* _Required work_
Every entry needs to be reproduced exactly.
-- begin --
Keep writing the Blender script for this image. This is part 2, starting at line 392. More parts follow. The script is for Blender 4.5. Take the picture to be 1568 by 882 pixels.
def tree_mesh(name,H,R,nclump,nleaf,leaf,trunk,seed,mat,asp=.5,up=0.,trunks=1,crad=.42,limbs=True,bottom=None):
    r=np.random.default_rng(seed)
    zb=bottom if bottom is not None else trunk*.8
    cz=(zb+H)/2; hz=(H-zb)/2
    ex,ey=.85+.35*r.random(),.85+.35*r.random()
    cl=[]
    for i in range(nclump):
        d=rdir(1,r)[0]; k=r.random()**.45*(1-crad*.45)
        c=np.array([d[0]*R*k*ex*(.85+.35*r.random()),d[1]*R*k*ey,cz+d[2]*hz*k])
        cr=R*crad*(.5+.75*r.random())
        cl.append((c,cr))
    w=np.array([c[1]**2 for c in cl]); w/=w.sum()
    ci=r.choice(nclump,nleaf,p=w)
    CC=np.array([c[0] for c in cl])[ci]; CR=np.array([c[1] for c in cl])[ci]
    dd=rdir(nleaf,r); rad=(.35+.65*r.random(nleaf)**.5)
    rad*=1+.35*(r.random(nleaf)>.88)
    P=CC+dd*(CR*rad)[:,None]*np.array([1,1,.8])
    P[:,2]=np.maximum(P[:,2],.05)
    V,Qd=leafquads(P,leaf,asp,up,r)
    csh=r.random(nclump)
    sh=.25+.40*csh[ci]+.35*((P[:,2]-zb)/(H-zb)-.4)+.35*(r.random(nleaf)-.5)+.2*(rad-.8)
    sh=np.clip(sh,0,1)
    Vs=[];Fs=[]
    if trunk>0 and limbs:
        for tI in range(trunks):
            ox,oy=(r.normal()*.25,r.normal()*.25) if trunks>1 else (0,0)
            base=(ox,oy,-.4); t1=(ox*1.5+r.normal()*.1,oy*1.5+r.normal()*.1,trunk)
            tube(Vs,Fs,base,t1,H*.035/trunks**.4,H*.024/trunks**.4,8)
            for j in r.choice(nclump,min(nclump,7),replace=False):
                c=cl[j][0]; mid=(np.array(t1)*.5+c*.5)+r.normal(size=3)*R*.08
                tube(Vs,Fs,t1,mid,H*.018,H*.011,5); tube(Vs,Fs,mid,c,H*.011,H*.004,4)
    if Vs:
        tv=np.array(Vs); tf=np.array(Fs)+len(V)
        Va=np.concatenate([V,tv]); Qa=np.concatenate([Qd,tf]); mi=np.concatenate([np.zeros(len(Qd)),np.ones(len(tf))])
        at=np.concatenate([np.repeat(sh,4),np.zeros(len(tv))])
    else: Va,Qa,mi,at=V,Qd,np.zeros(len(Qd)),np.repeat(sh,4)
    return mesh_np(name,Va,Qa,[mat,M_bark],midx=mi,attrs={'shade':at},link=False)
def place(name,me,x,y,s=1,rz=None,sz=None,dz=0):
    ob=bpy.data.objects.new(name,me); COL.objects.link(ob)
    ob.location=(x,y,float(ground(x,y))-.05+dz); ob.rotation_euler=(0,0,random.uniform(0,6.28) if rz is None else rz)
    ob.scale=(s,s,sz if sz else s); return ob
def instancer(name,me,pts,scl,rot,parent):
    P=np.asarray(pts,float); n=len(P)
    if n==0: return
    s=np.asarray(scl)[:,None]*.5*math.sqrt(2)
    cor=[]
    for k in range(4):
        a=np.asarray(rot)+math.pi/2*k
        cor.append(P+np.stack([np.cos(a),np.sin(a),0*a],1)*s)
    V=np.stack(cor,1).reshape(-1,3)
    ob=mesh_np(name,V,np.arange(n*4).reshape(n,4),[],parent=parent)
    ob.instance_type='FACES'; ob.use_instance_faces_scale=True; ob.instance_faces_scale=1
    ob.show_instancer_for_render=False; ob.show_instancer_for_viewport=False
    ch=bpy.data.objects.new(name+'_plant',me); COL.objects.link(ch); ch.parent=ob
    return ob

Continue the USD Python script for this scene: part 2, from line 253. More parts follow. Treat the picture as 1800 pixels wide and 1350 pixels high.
-- end --
* _Written response_
Keep writing the Blender script for this image. This is part 2, starting at line 392. More parts follow. The script is for Blender 4.5. Take the picture to be 1568 by 882 pixels.
def tree_mesh(name,H,R,nclump,nleaf,leaf,trunk,seed,mat,asp=.5,up=0.,trunks=1,crad=.42,limbs=True,bottom=None):
    r=np.random.default_rng(seed)
    zb=bottom if bottom is not None else trunk*.8
    cz=(zb+H)/2; hz=(H-zb)/2
    ex,ey=.85+.35*r.random(),.85+.35*r.random()
    cl=[]
    for i in range(nclump):
        d=rdir(1,r)[0]; k=r.random()**.45*(1-crad*.45)
        c=np.array([d[0]*R*k*ex*(.85+.35*r.random()),d[1]*R*k*ey,cz+d[2]*hz*k])
        cr=R*crad*(.5+.75*r.random())
        cl.append((c,cr))
    w=np.array([c[1]**2 for c in cl]); w/=w.sum()
    ci=r.choice(nclump,nleaf,p=w)
    CC=np.array([c[0] for c in cl])[ci]; CR=np.array([c[1] for c in cl])[ci]
    dd=rdir(nleaf,r); rad=(.35+.65*r.random(nleaf)**.5)
    rad*=1+.35*(r.random(nleaf)>.88)
    P=CC+dd*(CR*rad)[:,None]*np.array([1,1,.8])
    P[:,2]=np.maximum(P[:,2],.05)
    V,Qd=leafquads(P,leaf,asp,up,r)
    csh=r.random(nclump)
    sh=.25+.40*csh[ci]+.35*((P[:,2]-zb)/(H-zb)-.4)+.35*(r.random(nleaf)-.5)+.2*(rad-.8)
    sh=np.clip(sh,0,1)
    Vs=[];Fs=[]
    if trunk>0 and limbs:
        for tI in range(trunks):
            ox,oy=(r.normal()*.25,r.normal()*.25) if trunks>1 else (0,0)
            base=(ox,oy,-.4); t1=(ox*1.5+r.normal()*.1,oy*1.5+r.normal()*.1,trunk)
            tube(Vs,Fs,base,t1,H*.035/trunks**.4,H*.024/trunks**.4,8)
            for j in r.choice(nclump,min(nclump,7),replace=False):
                c=cl[j][0]; mid=(np.array(t1)*.5+c*.5)+r.normal(size=3)*R*.08
                tube(Vs,Fs,t1,mid,H*.018,H*.011,5); tube(Vs,Fs,mid,c,H*.011,H*.004,4)
    if Vs:
        tv=np.array(Vs); tf=np.array(Fs)+len(V)
        Va=np.concatenate([V,tv]); Qa=np.concatenate([Qd,tf]); mi=np.concatenate([np.zeros(len(Qd)),np.ones(len(tf))])
        at=np.concatenate([np.repeat(sh,4),np.zeros(len(tv))])
    else: Va,Qa,mi,at=V,Qd,np.zeros(len(Qd)),np.repeat(sh,4)
    return mesh_np(name,Va,Qa,[mat,M_bark],midx=mi,attrs={'shade':at},link=False)
def place(name,me,x,y,s=1,rz=None,sz=None,dz=0):
    ob=bpy.data.objects.new(name,me); COL.objects.link(ob)
    ob.location=(x,y,float(ground(x,y))-.05+dz); ob.rotation_euler=(0,0,random.uniform(0,6.28) if rz is None else rz)
    ob.scale=(s,s,sz if sz else s); return ob
def instancer(name,me,pts,scl,rot,parent):
    P=np.asarray(pts,float); n=len(P)
    if n==0: return
    s=np.asarray(scl)[:,None]*.5*math.sqrt(2)
    cor=[]
    for k in range(4):
        a=np.asarray(rot)+math.pi/2*k
        cor.append(P+np.stack([np.cos(a),np.sin(a),0*a],1)*s)
    V=np.stack(cor,1).reshape(-1,3)
    ob=mesh_np(name,V,np.arange(n*4).reshape(n,4),[],parent=parent)
    ob.instance_type='FACES'; ob.use_instance_faces_scale=True; ob.instance_faces_scale=1
    ob.show_instancer_for_render=False; ob.show_instancer_for_viewport=False
    ch=bpy.data.objects.new(name+'_plant',me); COL.objects.link(ch); ch.parent=ob
    return ob

Continue the USD Python script for this scene: part 2, from line 253. More parts follow. Treat the picture as 1800 pixels wide and 1350 pixels high.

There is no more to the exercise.